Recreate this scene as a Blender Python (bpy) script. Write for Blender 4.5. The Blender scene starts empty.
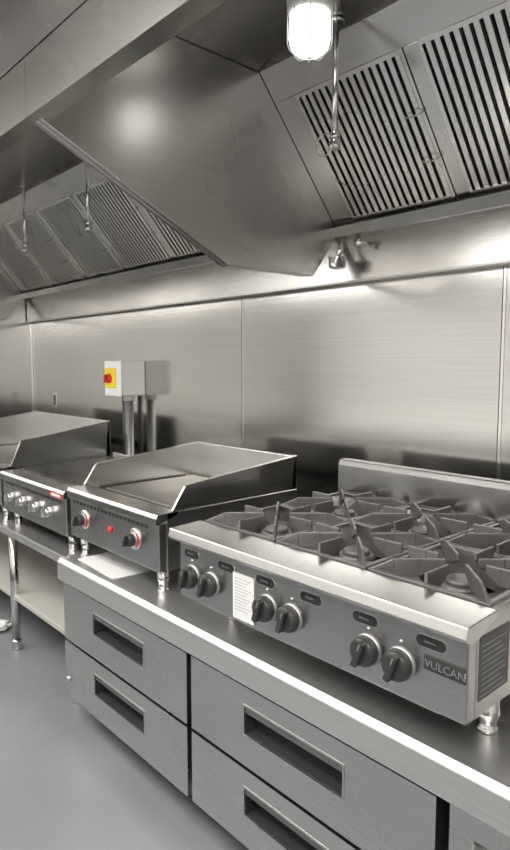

* * *

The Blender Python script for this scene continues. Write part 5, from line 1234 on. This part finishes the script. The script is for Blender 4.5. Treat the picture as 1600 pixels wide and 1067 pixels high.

...

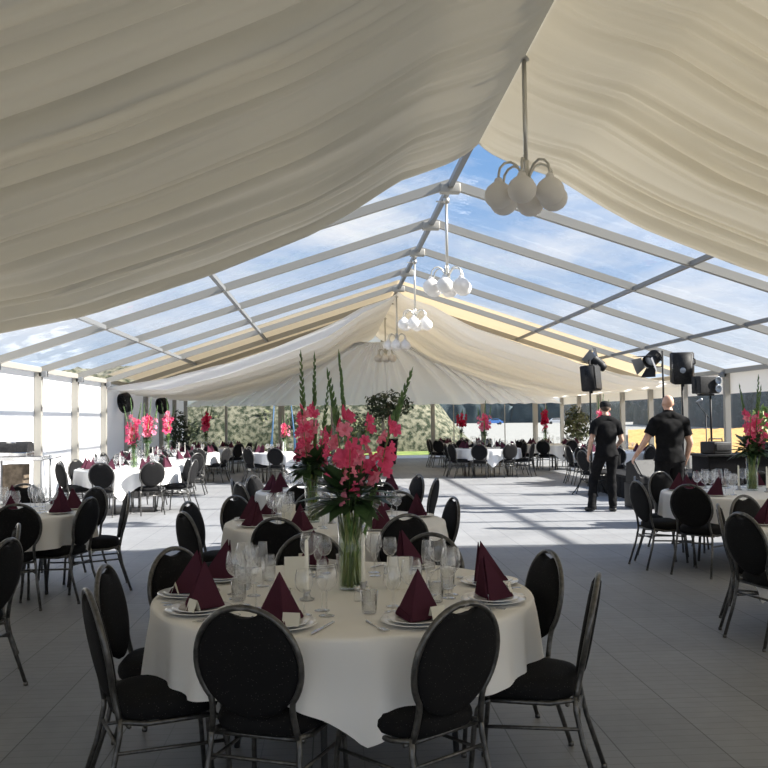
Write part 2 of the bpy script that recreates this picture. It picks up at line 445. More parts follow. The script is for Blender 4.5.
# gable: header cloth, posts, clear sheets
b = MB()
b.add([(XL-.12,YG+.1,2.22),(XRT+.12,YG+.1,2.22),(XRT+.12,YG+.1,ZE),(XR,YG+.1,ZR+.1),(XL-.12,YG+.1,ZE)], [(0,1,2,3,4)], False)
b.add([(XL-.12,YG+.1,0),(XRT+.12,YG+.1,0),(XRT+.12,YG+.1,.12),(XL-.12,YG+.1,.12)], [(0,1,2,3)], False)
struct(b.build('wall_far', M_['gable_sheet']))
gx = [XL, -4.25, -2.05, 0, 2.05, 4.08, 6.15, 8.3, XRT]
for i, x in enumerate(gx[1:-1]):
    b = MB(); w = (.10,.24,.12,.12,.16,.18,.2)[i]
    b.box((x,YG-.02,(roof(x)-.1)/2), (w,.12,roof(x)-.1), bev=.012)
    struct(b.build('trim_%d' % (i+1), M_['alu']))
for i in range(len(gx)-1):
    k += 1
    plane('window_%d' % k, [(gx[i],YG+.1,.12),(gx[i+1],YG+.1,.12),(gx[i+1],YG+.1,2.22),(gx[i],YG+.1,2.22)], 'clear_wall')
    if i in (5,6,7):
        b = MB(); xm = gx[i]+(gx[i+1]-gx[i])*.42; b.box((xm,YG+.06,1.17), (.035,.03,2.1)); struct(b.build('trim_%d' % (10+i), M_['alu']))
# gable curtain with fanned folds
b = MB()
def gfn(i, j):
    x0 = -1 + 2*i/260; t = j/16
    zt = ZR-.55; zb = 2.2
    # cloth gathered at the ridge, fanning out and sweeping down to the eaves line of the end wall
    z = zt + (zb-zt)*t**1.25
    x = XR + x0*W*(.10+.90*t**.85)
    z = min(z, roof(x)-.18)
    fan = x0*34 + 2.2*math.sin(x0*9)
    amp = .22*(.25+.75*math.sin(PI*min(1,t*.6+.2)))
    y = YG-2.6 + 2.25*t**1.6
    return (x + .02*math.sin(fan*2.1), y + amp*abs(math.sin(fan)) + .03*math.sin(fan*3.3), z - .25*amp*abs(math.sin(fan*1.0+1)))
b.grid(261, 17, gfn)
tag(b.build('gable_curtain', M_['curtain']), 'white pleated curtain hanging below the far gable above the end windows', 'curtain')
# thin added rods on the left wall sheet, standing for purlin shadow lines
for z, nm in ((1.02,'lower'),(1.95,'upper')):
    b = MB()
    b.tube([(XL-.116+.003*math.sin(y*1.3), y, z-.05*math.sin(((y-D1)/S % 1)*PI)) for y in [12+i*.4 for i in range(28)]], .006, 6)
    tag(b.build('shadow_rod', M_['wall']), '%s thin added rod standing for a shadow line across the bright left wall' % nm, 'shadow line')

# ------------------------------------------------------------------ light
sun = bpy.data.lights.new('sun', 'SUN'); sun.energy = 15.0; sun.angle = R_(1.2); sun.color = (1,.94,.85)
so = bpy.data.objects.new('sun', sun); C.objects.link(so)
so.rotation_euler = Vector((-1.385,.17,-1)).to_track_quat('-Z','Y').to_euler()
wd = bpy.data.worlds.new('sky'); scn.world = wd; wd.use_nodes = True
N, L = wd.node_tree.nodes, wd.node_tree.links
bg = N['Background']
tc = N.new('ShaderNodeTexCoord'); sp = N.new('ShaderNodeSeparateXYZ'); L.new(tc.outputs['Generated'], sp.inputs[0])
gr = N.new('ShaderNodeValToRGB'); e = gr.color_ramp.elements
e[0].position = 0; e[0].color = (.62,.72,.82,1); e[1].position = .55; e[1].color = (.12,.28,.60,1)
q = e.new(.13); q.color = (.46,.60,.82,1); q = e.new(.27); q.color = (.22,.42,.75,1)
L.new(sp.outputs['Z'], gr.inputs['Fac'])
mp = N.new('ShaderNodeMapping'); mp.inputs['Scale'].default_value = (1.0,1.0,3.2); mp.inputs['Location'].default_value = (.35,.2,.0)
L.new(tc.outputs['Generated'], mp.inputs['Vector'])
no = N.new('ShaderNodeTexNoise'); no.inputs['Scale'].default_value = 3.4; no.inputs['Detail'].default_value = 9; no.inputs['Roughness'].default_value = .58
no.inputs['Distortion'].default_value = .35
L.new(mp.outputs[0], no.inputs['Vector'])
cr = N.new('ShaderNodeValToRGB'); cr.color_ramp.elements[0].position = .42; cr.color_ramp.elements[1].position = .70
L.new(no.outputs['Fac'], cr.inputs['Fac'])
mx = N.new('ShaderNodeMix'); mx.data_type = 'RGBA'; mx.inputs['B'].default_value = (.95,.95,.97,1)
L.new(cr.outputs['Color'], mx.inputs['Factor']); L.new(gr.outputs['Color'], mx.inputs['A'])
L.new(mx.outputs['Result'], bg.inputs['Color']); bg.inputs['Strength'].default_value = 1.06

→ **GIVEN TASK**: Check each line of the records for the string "Blender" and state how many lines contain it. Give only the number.

→ **FINAL RESULT**: 3